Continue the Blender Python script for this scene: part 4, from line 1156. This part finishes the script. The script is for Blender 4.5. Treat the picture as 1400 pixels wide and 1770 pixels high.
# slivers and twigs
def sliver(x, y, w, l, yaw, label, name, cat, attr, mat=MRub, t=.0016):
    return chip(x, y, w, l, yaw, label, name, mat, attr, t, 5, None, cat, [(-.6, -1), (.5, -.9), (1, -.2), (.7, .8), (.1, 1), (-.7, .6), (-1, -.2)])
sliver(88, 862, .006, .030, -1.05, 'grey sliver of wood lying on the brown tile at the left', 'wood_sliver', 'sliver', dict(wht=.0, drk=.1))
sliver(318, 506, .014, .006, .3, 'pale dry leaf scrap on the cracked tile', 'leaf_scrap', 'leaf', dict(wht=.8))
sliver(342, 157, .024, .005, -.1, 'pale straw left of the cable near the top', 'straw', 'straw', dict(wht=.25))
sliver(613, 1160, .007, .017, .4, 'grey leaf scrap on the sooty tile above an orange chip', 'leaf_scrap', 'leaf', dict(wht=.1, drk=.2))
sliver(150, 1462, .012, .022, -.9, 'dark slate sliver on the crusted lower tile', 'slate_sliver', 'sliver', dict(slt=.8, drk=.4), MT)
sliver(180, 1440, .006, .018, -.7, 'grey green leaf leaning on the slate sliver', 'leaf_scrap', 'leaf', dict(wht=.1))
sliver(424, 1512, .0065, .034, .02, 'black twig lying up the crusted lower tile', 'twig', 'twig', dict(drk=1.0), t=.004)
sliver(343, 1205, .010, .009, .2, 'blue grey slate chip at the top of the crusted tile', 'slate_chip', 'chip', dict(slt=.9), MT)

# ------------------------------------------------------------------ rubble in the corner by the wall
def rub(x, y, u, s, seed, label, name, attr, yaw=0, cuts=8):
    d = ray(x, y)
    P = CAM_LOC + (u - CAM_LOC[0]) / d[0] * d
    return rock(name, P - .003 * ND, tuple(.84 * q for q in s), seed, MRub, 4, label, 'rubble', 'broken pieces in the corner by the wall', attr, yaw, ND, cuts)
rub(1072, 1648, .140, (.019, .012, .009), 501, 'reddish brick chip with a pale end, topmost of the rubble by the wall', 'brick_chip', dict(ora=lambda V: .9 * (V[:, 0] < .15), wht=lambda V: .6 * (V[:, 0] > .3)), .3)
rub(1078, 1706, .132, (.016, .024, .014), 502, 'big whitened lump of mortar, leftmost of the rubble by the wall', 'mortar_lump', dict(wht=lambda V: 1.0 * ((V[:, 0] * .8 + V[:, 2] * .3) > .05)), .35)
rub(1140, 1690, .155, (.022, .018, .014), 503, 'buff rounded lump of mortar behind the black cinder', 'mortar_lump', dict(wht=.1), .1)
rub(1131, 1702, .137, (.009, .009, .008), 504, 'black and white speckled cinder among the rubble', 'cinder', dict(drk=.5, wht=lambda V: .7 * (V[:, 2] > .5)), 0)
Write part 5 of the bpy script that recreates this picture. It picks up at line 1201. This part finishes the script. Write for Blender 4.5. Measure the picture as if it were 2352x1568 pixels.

* Directions *
Your task is to print the whole listing again exactly.

* Complete response *
Continue the Blender Python script for this scene: part 4, from line 1156. This part finishes the script. The script is for Blender 4.5. Treat the picture as 1400 pixels wide and 1770 pixels high.
# slivers and twigs
def sliver(x, y, w, l, yaw, label, name, cat, attr, mat=MRub, t=.0016):
    return chip(x, y, w, l, yaw, label, name, mat, attr, t, 5, None, cat, [(-.6, -1), (.5, -.9), (1, -.2), (.7, .8), (.1, 1), (-.7, .6), (-1, -.2)])
sliver(88, 862, .006, .030, -1.05, 'grey sliver of wood lying on the brown tile at the left', 'wood_sliver', 'sliver', dict(wht=.0, drk=.1))
sliver(318, 506, .014, .006, .3, 'pale dry leaf scrap on the cracked tile', 'leaf_scrap', 'leaf', dict(wht=.8))
sliver(342, 157, .024, .005, -.1, 'pale straw left of the cable near the top', 'straw', 'straw', dict(wht=.25))
sliver(613, 1160, .007, .017, .4, 'grey leaf scrap on the sooty tile above an orange chip', 'leaf_scrap', 'leaf', dict(wht=.1, drk=.2))
sliver(150, 1462, .012, .022, -.9, 'dark slate sliver on the crusted lower tile', 'slate_sliver', 'sliver', dict(slt=.8, drk=.4), MT)
sliver(180, 1440, .006, .018, -.7, 'grey green leaf leaning on the slate sliver', 'leaf_scrap', 'leaf', dict(wht=.1))
sliver(424, 1512, .0065, .034, .02, 'black twig lying up the crusted lower tile', 'twig', 'twig', dict(drk=1.0), t=.004)
sliver(343, 1205, .010, .009, .2, 'blue grey slate chip at the top of the crusted tile', 'slate_chip', 'chip', dict(slt=.9), MT)

# ------------------------------------------------------------------ rubble in the corner by the wall
def rub(x, y, u, s, seed, label, name, attr, yaw=0, cuts=8):
    d = ray(x, y)
    P = CAM_LOC + (u - CAM_LOC[0]) / d[0] * d
    return rock(name, P - .003 * ND, tuple(.84 * q for q in s), seed, MRub, 4, label, 'rubble', 'broken pieces in the corner by the wall', attr, yaw, ND, cuts)
rub(1072, 1648, .140, (.019, .012, .009), 501, 'reddish brick chip with a pale end, topmost of the rubble by the wall', 'brick_chip', dict(ora=lambda V: .9 * (V[:, 0] < .15), wht=lambda V: .6 * (V[:, 0] > .3)), .3)
rub(1078, 1706, .132, (.016, .024, .014), 502, 'big whitened lump of mortar, leftmost of the rubble by the wall', 'mortar_lump', dict(wht=lambda V: 1.0 * ((V[:, 0] * .8 + V[:, 2] * .3) > .05)), .35)
rub(1140, 1690, .155, (.022, .018, .014), 503, 'buff rounded lump of mortar behind the black cinder', 'mortar_lump', dict(wht=.1), .1)
rub(1131, 1702, .137, (.009, .009, .008), 504, 'black and white speckled cinder among the rubble', 'cinder', dict(drk=.5, wht=lambda V: .7 * (V[:, 2] > .5)), 0)
Write part 5 of the bpy script that recreates this picture. It picks up at line 1201. This part finishes the script. Write for Blender 4.5. Measure the picture as if it were 2352x1568 pixels.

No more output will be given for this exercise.